Question

a researcher is studying a group of field mice. the distribution of the weight of field mice is approximately normal with mean 25 grams and standard deviation 4 grams. which of the following is closest to the proportion of field mice with a weight greater than 33 grams?

a 0.023

b 0.046

c 0.954

d 0.977

e 1.000

Explanation:

Step1: Calculate the z - score

The formula for the z - score is $z=\frac{x-\mu}{\sigma}$, where $x = 33$ (the value we are interested in), $\mu=25$ (the mean) and $\sigma = 4$ (the standard deviation).
Substitute the values into the formula: $z=\frac{33 - 25}{4}=\frac{8}{4}=2$.

Step2: Use the properties of the normal distribution

For a normal distribution, we know the empirical rule (68 - 95 - 99.7 rule) which states that approximately 95% of the data lies within $z=- 2$ and $z = 2$ (i.e., within 2 standard deviations of the mean).
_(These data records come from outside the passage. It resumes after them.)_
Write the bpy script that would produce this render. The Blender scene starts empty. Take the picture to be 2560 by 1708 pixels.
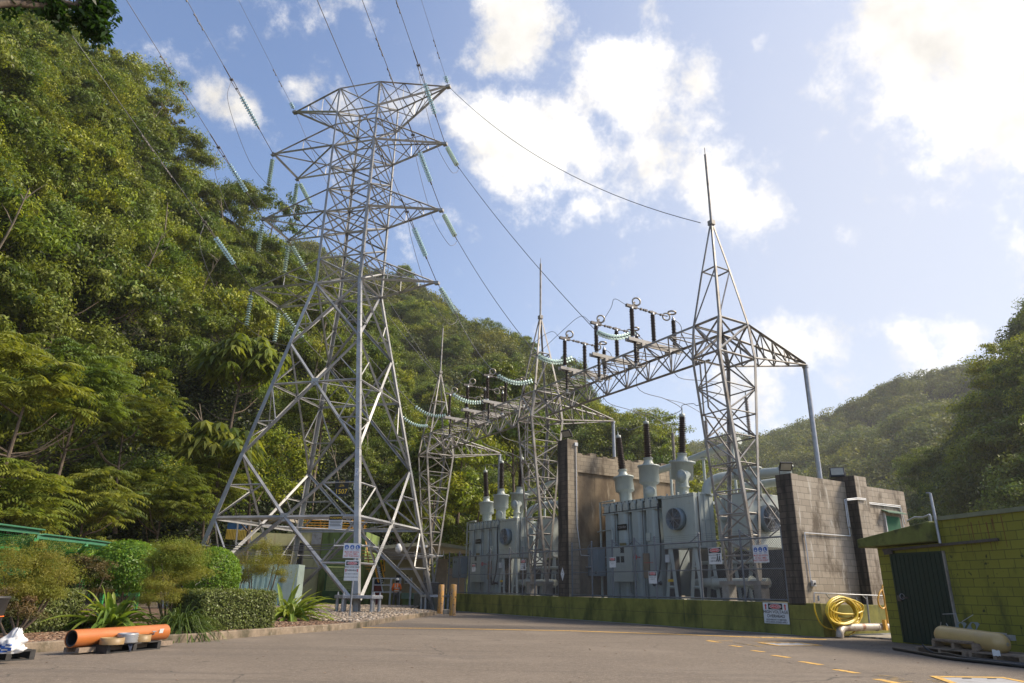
import bpy, bmesh, math, random
import numpy as np
from mathutils import Vector, Matrix, noise
random.seed(7); RNG = np.random.default_rng(11)
R = math.radians
S = bpy.context.scene; COL = S.collection

# ------------------------------------------------------------------ camera
F, PITCH, ROLL, H = 1720.59, R(19.7464), R(0.8843), 1.35
PX, PY = 1293.0, 857.3
rt = Vector((1, 0, 0)); up0 = Vector((0, -math.sin(PITCH), math.cos(PITCH))); fw = Vector((0, math.cos(PITCH), math.sin(PITCH)))
cr, ci = math.cos(ROLL), math.sin(ROLL)
right = rt*cr + up0*ci; up = -rt*ci + up0*cr
cam = bpy.data.cameras.new('camera'); camo = bpy.data.objects.new('camera', cam); COL.objects.link(camo)
m = Matrix.Identity(4)
for i in range(3):
    m[i][0] = right[i]; m[i][1] = up[i]; m[i][2] = -fw[i]
m[0][3], m[1][3], m[2][3] = 0, 0, H
camo.matrix_world = m
cam.sensor_width = 36; cam.lens = F/2560*36; cam.shift_x = -(PX-1280)/2560; cam.shift_y = (PY-854)/2560
cam.clip_start = 0.1; cam.clip_end = 5000
S.camera = camo

# ------------------------------------------------------------------ sun, sky, exposure
SUN_AZ, SUN_EL = 84, 42        # degrees, azimuth from +Y towards +X
sd = Vector((math.sin(R(SUN_AZ))*math.cos(R(SUN_EL)), math.cos(R(SUN_AZ))*math.cos(R(SUN_EL)), math.sin(R(SUN_EL))))
sun = bpy.data.lights.new('sun', 'SUN'); sun.energy = 4.2; sun.angle = R(14); sun.color = (1, 0.87, 0.68)
suno = bpy.data.objects.new('sun', sun); COL.objects.link(suno)
suno.rotation_euler = sd.to_track_quat('Z', 'Y').to_euler()
S.view_settings.view_transform = 'Standard'; S.view_settings.look = 'None'
S.view_settings.exposure = 0.74; S.view_settings.gamma = 1
S.cycles.max_bounces = 6; S.cycles.transparent_max_bounces = 12

def ray(px, py):
    a = (px-PX)/F; b = (PY-py)/F
    return right*a + up*b + fw
def atz(px, py, z):
    r = ray(px, py); t = (z-H)/r.z; return Vector((r.x*t, r.y*t, z))
GZ = 0.17
def G(px, py): return atz(px, py, GZ)
def atd(px, py, D):
    r = ray(px, py); t = D/math.hypot(r.x, r.y); return Vector((r.x*t, r.y*t, H+r.z*t))
def onplane(px, py, p0, n):
    r = ray(px, py); o = Vector((0, 0, H)); t = (Vector(p0)-o).dot(n)/r.dot(n); return o+r*t

W = bpy.data.worlds.new('World'); S.world = W; W.use_nodes = True
wn, wl = W.node_tree.nodes, W.node_tree.links
for n in list(wn): wn.remove(n)
def N(nt, typ, **kw):
    n = nt.nodes.new(typ)
    for k, v in kw.items():
        if k.startswith('i_'): n.inputs[int(k[2:])].default_value = v
        else: setattr(n, k, v)
    return n
def build_world():
    nt = W.node_tree; L = nt.links
    out = N(nt, 'ShaderNodeOutputWorld'); bg = N(nt, 'ShaderNodeBackground'); bg.inputs[1].default_value = 1.0
    sky = N(nt, 'ShaderNodeTexSky', sky_type='NISHITA', sun_disc=False, sun_elevation=R(SUN_EL), sun_rotation=R(SUN_AZ), air_density=1.0, dust_density=1.4, ozone_density=1.0, altitude=50)
    skm = N(nt, 'ShaderNodeVectorMath', operation='SCALE'); skm.inputs[3].default_value = 0.13
    L.new(sky.outputs[0], skm.inputs[0])
    tc = N(nt, 'ShaderNodeTexCoord'); nrm = N(nt, 'ShaderNodeVectorMath', operation='NORMALIZE'); L.new(tc.outputs['Generated'], nrm.inputs[0])
    def fbm(scale, detail, rough, off=0):
        mp = N(nt, 'ShaderNodeVectorMath', operation='ADD'); mp.inputs[1].default_value = (off, off*.7, off*1.3); L.new(nrm.outputs[0], mp.inputs[0])
        t = N(nt, 'ShaderNodeTexNoise'); t.inputs['Scale'].default_value = scale; t.inputs['Detail'].default_value = detail; t.inputs['Roughness'].default_value = rough
        L.new(mp.outputs[0], t.inputs['Vector']); return t
    w1 = fbm(3.5, 5, .55, 3); sub = N(nt, 'ShaderNodeVectorMath', operation='SUBTRACT'); sub.inputs[1].default_value = (.5, .5, .5); L.new(w1.outputs['Color'], sub.inputs[0])
    sc = N(nt, 'ShaderNodeVectorMath', operation='SCALE'); sc.inputs[3].default_value = 0.10; L.new(sub.outputs[0], sc.inputs[0])
    dd = N(nt, 'ShaderNodeVectorMath', operation='ADD'); L.new(nrm.outputs[0], dd.inputs[0]); L.new(sc.outputs[0], dd.inputs[1])
    # cloud centres as (azimuth, elevation, radius, weight) seen from the yard
    blobs = []
    def cl(px, py, rpx, wt=1.0): blobs.append((ray(px, py).normalized(), rpx/F*0.74, wt))
    for b in CLOUDS: cl(*b)
    acc = None
    for d, r, wt in blobs:
        ds = N(nt, 'ShaderNodeVectorMath', operation='DISTANCE'); ds.inputs[1].default_value = d; L.new(dd.outputs[0], ds.inputs[0])
        mr = N(nt, 'ShaderNodeMapRange'); mr.inputs[1].default_value = 0; mr.inputs[2].default_value = r; mr.inputs[3].default_value = wt; mr.inputs[4].default_value = 0; L.new(ds.outputs['Value'], mr.inputs[0])
        if acc is None: acc = mr.outputs[0]
        else:
            mx = N(nt, 'ShaderNodeMath', operation='SMOOTH_MAX'); mx.inputs[2].default_value = 0.15; L.new(acc, mx.inputs[0]); L.new(mr.outputs[0], mx.inputs[1]); acc = mx.outputs[0]
    n1 = fbm(9, 14, .66, 1.0)
    nn = N(nt, 'ShaderNodeMath', operation='MULTIPLY_ADD'); nn.inputs[1].default_value = 2.9; nn.inputs[2].default_value = -1.58; L.new(n1.outputs[0], nn.inputs[0])
    sm = N(nt, 'ShaderNodeMath', operation='ADD'); L.new(acc, sm.inputs[0]); L.new(nn.outputs[0], sm.inputs[1])
    cv = N(nt, 'ShaderNodeMapRange', interpolation_type='SMOOTHSTEP'); cv.inputs[1].default_value = 0.10; cv.inputs[2].default_value = 0.80; L.new(sm.outputs[0], cv.inputs[0])
    # thin wisps all over
    n2 = fbm(4.5, 9, .68, 5.0); wz = N(nt, 'ShaderNodeMapRange', interpolation_type='SMOOTHSTEP'); wz.inputs[1].default_value = 0.62; wz.inputs[2].default_value = 0.85; wz.inputs[4].default_value = 0.5; L.new(n2.outputs[0], wz.inputs[0])
    mx = N(nt, 'ShaderNodeMath', operation='MAXIMUM'); L.new(cv.outputs[0], mx.inputs[0]); L.new(wz.outputs[0], mx.inputs[1])
    # veil of thin bright cloud towards the sun
    vd = N(nt, 'ShaderNodeVectorMath', operation='DISTANCE'); vd.inputs[1].default_value = ray(2560, 560).normalized(); L.new(nrm.outputs[0], vd.inputs[0])
    vr = N(nt, 'ShaderNodeMapRange', interpolation_type='SMOOTHSTEP'); vr.inputs[1].default_value = 0.95; vr.inputs[2].default_value = 0.08; vr.inputs[3].default_value = 0; vr.inputs[4].default_value = .70; L.new(vd.outputs['Value'], vr.inputs[0])
    n3 = fbm(2.5, 4, .5, 9)
    vcol = N(nt, 'ShaderNodeMix', data_type='RGBA'); vcol.inputs['B'].default_value = (.47, .48, .52, 1)
    tint = N(nt, 'ShaderNodeVectorMath', operation='MULTIPLY'); tint.inputs[1].default_value = (.90, .94, 1.03); L.new(skm.outputs[0], tint.inputs[0])
    L.new(vr.outputs[0], vcol.inputs['Factor']); L.new(tint.outputs[0], vcol.inputs['A'])
    # cloud body: white tops, faintly grey thick cores
    shade = N(nt, 'ShaderNodeMapRange'); shade.inputs[1].default_value = .35; shade.inputs[2].default_value = .7; shade.inputs[3].default_value = 1.08; shade.inputs[4].default_value = .66; n4 = fbm(9, 6, .55, 2.2); L.new(n4.outputs[0], shade.inputs[0])
    cc = N(nt, 'ShaderNodeVectorMath', operation='SCALE'); cc.inputs[0].default_value = (.78, .75, .71); L.new(shade.outputs[0], cc.inputs[3])
    mix = N(nt, 'ShaderNodeMix', data_type='RGBA'); L.new(mx.outputs[0], mix.inputs['Factor']); L.new(vcol.outputs['Result'], mix.inputs['A']); L.new(cc.outputs[0], mix.inputs['B'])
    L.new(mix.outputs['Result'], bg.inputs[0]); L.new(bg.outputs[0], out.inputs[0])
CLOUDS = [(1380, 380, 330, 1.2), (1300, 330, 260, 1.3), (1560, 240, 250, 1.1), (1240, 290, 200, 1.2), (1730, 240, 170, .9), (1480, 480, 170, .7), (1600, 380, 160, .8),
          (1310, 60, 260, 1.25), (1250, 120, 150, .9), (1620, 20, 120, .7), (1800, 480, 170, .8), (1900, 540, 140, .8), (1750, 440, 110, .7),
          (2350, 60, 430, 1.5), (2480, 250, 330, 1.5), (2180, 100, 190, 1.0), (2420, 330, 170, .9), (2130, 590, 85, .85),
          (760, 215, 150, .95), (860, 260, 150, .9), (590, 285, 110, .75), (540, 250, 90, .6), (1000, 260, 130, .8),
          (2080, 900, 160, .9), (1960, 900, 180, 1.1), (2250, 850, 110, .8), (2370, 820, 90, .7), (1900, 1010, 230, .8), (1130, 670, 55, .6), (1370, 745, 60, .6), (1890, 690, 55, .6), (1980, 640, 40, .5), (1900, 110, 60, .5), (2080, 320, 60, .55)]
build_world()

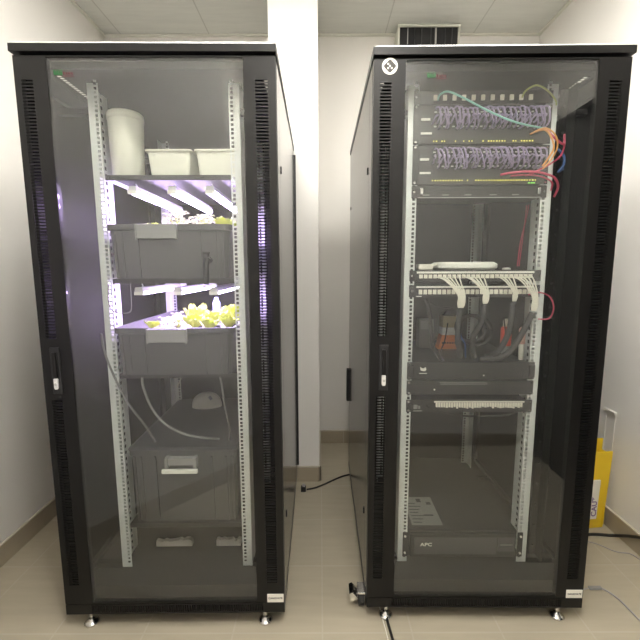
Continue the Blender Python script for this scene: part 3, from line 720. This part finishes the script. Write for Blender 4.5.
# black unit with items standing on it
t = chassis(.892, .960, 'rack_server', 'wide black rack unit with a small white emblem at its left', 'rack unit', .45)
MB().loft([[(-.190, -.0052, .036), (-.182, -.0052, .033), (-.172, -.0052, .033), (-.168, -.0052, .041), (-.172, -.0052, .049), (-.178, -.0052, .043), (-.186, -.0052, .045), (-.192, -.0052, .050)],
           [(-.190, -.0041, .036), (-.182, -.0041, .033), (-.172, -.0041, .033), (-.168, -.0041, .041), (-.172, -.0041, .049), (-.178, -.0041, .043), (-.186, -.0041, .045), (-.192, -.0041, .050)]]).box(-.195, -.165, -.0052, -.0041, .023, .0255).build('emblem', M['label'], t)
MB().cyl((.05, -.004, .016), (.05, -.006, .016), .0025).build('power_light', M['label'], t)
for s in (-1, 1): MB().box(s*.228-.010, s*.228+.010, -.016, -.0032, .010, .058).build('latch', M['dark'], t, .003)
t = thing('signal_box', 'pale orange and tan labelled box standing on the black rack unit', 'box', RR, (.394, .40, .9602))
MB().loft([[(-.050, -.02, 0), (.056, -.02, 0), (.056, .03, 0), (-.050, .03, 0)], [(-.034, -.02, .062), (.034, -.02, .062), (.034, .03, .062), (-.034, .03, .062)]]).build('orange_section', M['tape'], t)
MB().box(-.033, .032, -.02, .03, .0625, .095).build('white_section', M['label'], t)
MB().box(-.032, .032, -.02, .03, .0955, .145).build('tan_section', M['tan'], t)
m = MB()
for k in range(7): m.box(-.034+.011*k, -.028+.011*k, -.0212, -.0201, .024, .032)
m.build('dark_print', M['ink'], t)
MB().loft([[(-.024, 0, .1455), (.020, 0, .1455), (.020, .02, .1455), (-.024, .02, .1455)], [(-.012, 0, .165), (.008, 0, .165), (.008, .02, .165), (-.012, .02, .165)]]).build('black_cap', M['dark'], t)
t = thing('wall_adapter', 'grey adapter box left of the orange and tan box on the black rack unit', 'adapter', RR, (.296, .42, .9602))
MB().box(-.034, .034, -.015, .03, .0, .130).build('adapter_body', M['clip'], t, .006)
MB().box(-.025, .025, -.0175, -.0152, .085, .122).build('face_plate', M['greyc'], t)
t = thing('connector_bottle', 'small red and cream screw bottle behind the rightmost bundle', 'bottle', RR, (.570, .235, .9602))
MB().lathe([(.012, 0), (.016, .02), (.018, .045)], 14).build('clear_base', M['clip'], t)
MB().lathe([(.019, .0455), (.020, .050), (.020, .115), (.014, .122)], 16).build('red_body', M['redp'], t)
MB().lathe([(.013, .1225), (.014, .145), (.010, .152)], 14).build('cream_cap', M['ivory'], t)
t = thing('plug', 'small pinkish white plug next to the right rail above the black unit', 'plug', RR, (.600, .19, 1.02))
t.location = RR.w(.606, .18, .9602)
MB().lathe([(.009, 0), (.010, .06), (.008, .062)], 12).build('lower_body', M['white'], t)
MB().lathe([(.012, .0625), (.012, .12), (.006, .128)], 12).build('pink_cap', pm('pale_pink_plastic', (.68, .42, .36), .4), t)
cab([(.36, .185, 1.10), (.372, .18, 1.05), (.39, .185, 1.02), (.40, .20, .9635)], .0035, 'blue', 'patch_cable', 'short dark blue cable behind the orange labelled box', 'cable', RR)
cab([(.316, .172, 1.105), (.306, .168, 1.04), (.292, .165, 1.0), (.286, .165, .9645)], .0022, 'blackc', 'thin_wire', 'thin black wire crossing in front of the orange labelled box', 'wire', RR)
cab([(.52, .155, 1.13), (.528, .15, 1.05), (.505, .15, .985), (.49, .14, .970), (.475, .125, .965)], .0028, 'blackc', 'power_cable', 'thin dark cable hanging right of the coiled loops', 'cable', RR)
# vented unit and lower panel
t = chassis(.832, .888, 'vented_rack_unit', 'black panel with a dotted vent strip under the emblem unit', 'rack panel', .30)
m = MB()
for r_ in range(2):
    for k in range(24): m.box(-.115+.0075*k+.0035*r_, -.111+.0075*k+.0035*r_, -.0052, -.0041, .046-.006*r_, .0495-.006*r_)
m.build('vent_dots', M['clip'], t)
MB().cyl((-.135, -.004, .020), (-.135, -.006, .020), .003).build('screw_light', M['label'], t)
t = chassis(.762, .812, 'jack_strip_unit', 'black patch panel with a row of white clips low in the network cabinet', 'patch panel', .14)
for k in range(34):
    x = -.125+.0098*k; h_ = .014+.008*random.random(); MB().box(x-.0032, x+.0032, -.010, -.0041, .038-h_, .038).build('jack', M['ivory'], t)
MB().box(-.135, .21, -.0075, -.0041, .040, .0445).build('label_strip', M['ivory'], t)
MB().box(-.213, -.180, -.0062, -.0041, .004, .008).box(-.213, -.198, -.0062, -.0041, .014, .030).box(-.194, -.188, -.0062, -.0041, .014, .026).build('small_label', M['clip'], t)
cab([(.235, .132, .792), (.28, .12, .772), (.36, .112, .760), (.45, .112, .757), (.54, .115, .762), (.60, .13, .780)], .0035, 'blackc', 'power_cable', 'black cable sagging under the low patch panel', 'cable', RR)
# UPS at the bottom
t = thing('ups_unit', 'wide dark uninterruptible power supply at the bottom of the network cabinet', 'power supply', RR, (.4, .150, .1505))
MB().box(-.2195, .2195, .0, .56, 0, .112).build('housing', M['gear'], t, .002)
MB().box(-.212, .212, -.014, -.0005, .004, .106).build('front_bezel', M['gear'], t, .004)
MB().box(-.195, .135, -.0165, -.0142, .018, .092).build('left_grille', M['bin'], t, .001)
MB().box(.140, .205, -.0165, -.0142, .030, .092).build('display_panel', M['bin'], t, .001)
MB().box(.148, .197, -.0178, -.0167, .058, .062).build('display_marks', M['clip'], t)
text_obj('brand_lettering', 'APC', .020, M['label'], t, (-.148, -.0172, .060), sx=1.25)
MB().box(-.195, -.068, .030, .230, .1122, .1128).build('paper_label', M['paper'], t)
m = MB()
for k in range(7): m.box(-.185, -.150+.01*(k % 3), .045+.022*k, .050+.022*k, .1129, .1133)
m.box(-.14, -.12, .19, .215, .1129, .1133).box(-.10, -.080, .17, .19, .1129, .1133).box(-.13, -.09, .09, .10, .1129, .1133)
m.build('label_print', M['gear'], t)
for s in (-1, 1):
    e = MB().box(min(s*.2205, s*.241), max(s*.2205, s*.241), -.010, -.0075, .004, .108).build('mounting_ear', M['gear'], t)
    for zz in (.02, .092): MB().cyl((s*.232, -.0100, zz), (s*.232, -.014, zz), .0042, n=10).build('screw', M['label'], e)

# ------------------------------------------------------------------ floor items
# folded yellow wet-floor sign against the right wall
t = thing('wet_floor_sign', 'folded yellow wet floor sign leaning by the right wall behind the cabinet', 'floor sign', loc=(1.337, 1.865, 0), rz=.12)
def panel(y0, y1, yt0, yt1, h, w0=.098, w1=.102):
    return MB().loft([[(-w0, y0, 0), (w0, y0, 0), (w0, y1, 0), (-w0, y1, 0)], [(-w1, yt0, h), (w1, yt0, h), (w1, yt1, h), (-w1, yt1, h)]])
panel(-.030, -.022, -.045, -.037, .415).build('front_panel', M['sign'], t, .003)
panel(.022, .030, .018, .026, .455).build('rear_panel', M['sign'], t, .003)
MB().box(.086, .094, -.036, .018, .02, .40).box(-.094, -.086, -.036, .018, .02, .40).build('hinge_web', M['sign'], t)
MB().box(.006, .046, -.0385, -.0315, .06, .27).build('warning_label', M['label'], t)
for ch in t.children:
    if ch.name.startswith('warning_label'): ch.rotation_euler[0] = .035
text_obj('sign_lettering', 'CAUTION', .040, M['violetink'], t, (.027, -.044, .165), rot=(PI/2+.035, -PI/2, 0))
# clear plastic holder outline on the wall above the sign
t = thing('wall_bracket', 'thin clear plastic wall bracket above the yellow sign', 'wall bracket', loc=(1.4725, 1.90, .0))
MB().box(-.012, -.0005, -.030, .045, .588, .600).build('top_lip', M['wall'], t, .002)
for y_ in (-.024, .036): MB().box(-.003, -.0005, y_, y_+.004, .30, .588).build('side_rod', M['wall'], t)
# cables on the floor
cab([(.985, 1.78, .007), (1.20, 1.765, .007), (1.335, 1.785, .007), (1.415, 1.775, .009), (1.445, 1.745, .028), (1.4525, 1.69, .065), (1.4525, 1.60, .115), (1.4525, 1.40, .19)], .007, 'blackc', 'power_cable', 'thick black cable running from the cabinet and up the right wall', 'cable')
cab([(.99, 1.80, .0025), (1.28, 1.742, .0025), (1.37, 1.672, .0025), (1.43, 1.655, .0025), (1.448, 1.60, .0025)], .0024, 'greyc', 'thin_wire', 'thin grey wire lying on the floor behind the black cable', 'wire')
t = thing('ethernet_cable', 'grey cable with a clear plug lying on the floor right of the cabinets', 'cable', loc=(1.128, 1.458, .004))
MB().box(-.026, .026, -.007, .007, -.003, .007).build('plug_body', M['clip'], t, .002)
MB().tube([(-.026, 0, .001), (-.06, -.006, -.0015), (-.12, -.02, -.0015)], .0018, 6, 4).build('thin_lead', M['greyc'], t)
MB().tube([(.026, 0, .001), (.045, -.022, 0), (.058, -.055, -.0005), (.062, -.10, -.0005), (.066, -.17, -.0005), (.075, -.30, -.0005)], .0034, 8, 6).build('cable_body', M['greyc'], t)
cab([(.226, 1.43, .002), (.232, 1.32, .002), (.238, 1.24, .002), (.246, 1.05, .002), (.262, .85, .002)], .0018, 'whitec', 'patch_cable', 'thin white cable running under the network cabinet towards the camera', 'cable')
cab([(.256, 1.52, .005), (.243, 1.43, .005), (.248, 1.32, .005), (.254, 1.24, .005), (.266, 1.05, .005), (.280, .85, .005)], .005, 'blackc', 'power_cable', 'black cable beside a thin white one under the network cabinet', 'cable')
# power lead between the cabinets
t = thing('power_lead', 'black power lead with a plug lying on the floor between the cabinets', 'cable', loc=(-.118, 2.20, .006))
MB().tube([(.035, -.008, .0), (.085, .012, -.001), (.14, .05, -.001), (.20, .10, -.001), (.27, .15, -.001), (.36, .18, -.001), (.45, .19, -.001)], .005, 8, 8).build('lead', M['blackc'], t)
MB().loft([rr(.030, .030, .006, -.006, cx=.016, cy=-.012), rr(.030, .030, .006, .022, cx=.016, cy=-.012)]).build('plug_body', M['dark'], t, .002)
MB().cyl((.016, -.012, .022), (.020, -.008, .034), .010, n=12).build('plug_ring', M['greyc'], t)

# ------------------------------------------------------------------ camera and look
f, pit, roll, ch = 392.4564, .1302, -.0035, 1.313
cd = bpy.data.cameras.new('camera'); cam = bpy.data.objects.new('camera', cd); C.objects.link(cam)
cd.sensor_width = 36; cd.lens = f/640*36; cd.clip_start = .02
cam.matrix_world = Matrix.Translation((0, 0, ch)) @ Matrix.Rotation(PI/2-pit, 4, 'X') @ Matrix.Rotation(roll, 4, 'Z')
bpy.context.scene.camera = cam
w = bpy.data.worlds.new('world'); bpy.context.scene.world = w; w.use_nodes = True
w.node_tree.nodes['Background'].inputs[0].default_value = (.8, .82, .85, 1); w.node_tree.nodes['Background'].inputs[1].default_value = .02
sc = bpy.context.scene
sc.view_settings.view_transform = 'Standard'; sc.view_settings.look = 'None'; sc.view_settings.exposure = 1.12; sc.view_settings.gamma = 1; sc.view_settings.use_curve_mapping = False
sc.cycles.max_bounces = 10; sc.cycles.transparent_max_bounces = 16; sc.cycles.caustics_reflective = False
So the proportion of data outside of $z=-2$ and $z = 2$ is $1 - 0.954 = 0.046$. Since the normal distribution is symmetric, the proportion of data greater than $z = 2$ (i.e., weight greater than 33 grams) is half of the proportion outside of $z=-2$ and $z = 2$. So the proportion is $\frac{0.046}{2}=0.023$.

Answer:

A. 0.023